Sunday, March 30, 2008

first game

Yesterday should have been the third game for my U10 team. It was our first. East Tennessee spring season soccer has never, in my limited experience, been quite the chore this year has become. Our first game was snowed out, and our second game was rained out.

As I approached our field, I met up with a couple of my team members who immediately noticed that we were going to be playing a girl heavy coed team. Of course, my team being all boys, and fairly typical eight to nine year old boys, one of them made a comment suggesting our team should easily win. I was quick to point out that he had no basis for this as he had not seen them play and that the fact that they are girls suggests nothing when it comes to their abilities on the field.

My point was proved soon after as the game began and they scored on us fairly quickly. The one real difference between boys and girls of this age would be physical in that the boy is more likely to come out of fight for the ball still on his feet. This is not meant to disparage the girls only to suggest that the boys are in general going to be a bit bigger and stronger. It's also an argument to not have coed teams after the U6 level whenever possible. But that's another post that I may have covered some time in the past.

This game certainly proved that no matter what any of us may think, girls can play with the boys sometimes, and they can play well. The first half saw our opponents take a fair lead against us. Big Brother was our keeper for the first half, and as I've seen before, he took those first goals very personally before figuring out to move and pounce. He soon stopped allowing goals and even took down a couple of their players diving onto the ball.
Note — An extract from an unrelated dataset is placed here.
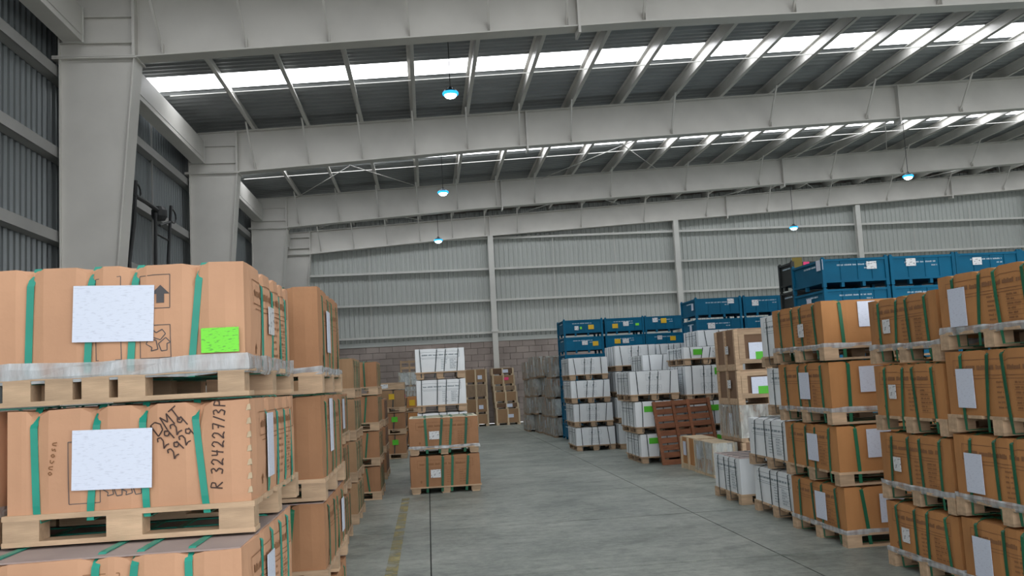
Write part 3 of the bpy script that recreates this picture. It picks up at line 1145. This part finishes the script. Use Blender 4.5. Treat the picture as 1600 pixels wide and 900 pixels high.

The second half saw us close the gap. We actually should have won the game on an offside call, though not necessarily due to the call. I saw the goal, but I didn't see offside nor did I not see offside. What I did see was the line judge make an offside call, the referee take back the goal and the opposing coach argue the call and convince the ref to give them the goal.

And this is my problem here. I could argue neither the goal or the offside call as I didn't see it. The team may have been offside or not. My problem is with the opposing coach arguing and winning. Our ref was a young man of twelve or thirteen years. At that age I don't expect him to have the same skills as an adult when it comes to standing up to an adult. My problem is with the other coach arguing with a child and setting a bad example for all the players on the field.

I teach my teams to accept without argument the calls of the ref. That's how the game goes. You will never agree one hundred percent with the referee, and a good player knows how to suck it up and keep doing his or her best. I expect my players to play that way, and I expect other teams and their coaches to play the same way. I believe this so much that, during our scrimmages, I will make at least one bad call, sometimes more. I want them to know never to argue with the ref. Sometimes bad calls happen. Sometimes the ref misses something. You can not let it interfere with how you approach the game. You suck it up, you let it go and you keep giving your hundred percent. It's seldom personal, and you can't take it as such.

We ended the game tied, and I couldn't be prouder of my guys in their first game. We need to work on getting corner kicks into the air. We need to stop bunching up and stealing the ball from each other. We need to pass more. We need for my one insanely powerful striker to accept that he can't reasonably expect to run around the entire field for thirty to forty minutes, so he should stay in his position.

One moment that gave me a giggle was due to my sweeper. This kid, in our very first practice, when I asked them all their favorite positions immediately piped up with sweeper. He does a great job on the back line. At one point in the game he kicked the ball from the half line into the arms of their goalie and actually hurt the kid's chest. I could see it in the keeper's eyes and here it in the smack as the ball hit him.

Oh, and our team name? Yo Momma. Seriously. Not my decision.

the more you ask

I'm posting this unamusing anecdote for one simple reason.

A friend of ours has a daughter between the ages of our own kids. She's a sweet kid, and when the friend asked us to watch her for the night, Momma was happy to oblige.

So how does that work out to a blog post? Nothing exciting happened last night or today, and she hasn't really provided any blog fodder, not really.

I'm pretty much done on the computer for the moment. I've checked Google reader, Myspace and my email. I've done almost everything I could want to do and certainly everything I want to do at this point in the day.

Next to the computer chair is a small child size rocking chair. The entire time I've been online today this lovely young lady has sat next to me in that same chair asking every couple of minutes if she could get online or if I'm done yet.

I tried to warn her that each time she asks only makes me stay on longer. It's not that I don't want her on the computer, but I really want to be able to finish in peace. I actually tried to find a way to compare her repeated questioning with the idea that expressing disbelief in faeries kills one, but that seemed a little too cold even for me, so I didn't say the thinky part aloud for once.

Instead of dashing any hopes of faeries she may have I've chosen to find a way to insist on taking longer. I could easily be done now. I could happily have found something else to do and given her a turn. But she wouldn't stop asking.

I'm not sure what finally did it, but she's wandered away to join the boys in some cartoons. It's been at least five minutes since I was hit with the question, but I'm still not willing to give up the computer. Like everything else I do, I'm sure it makes me a bad person, like I care.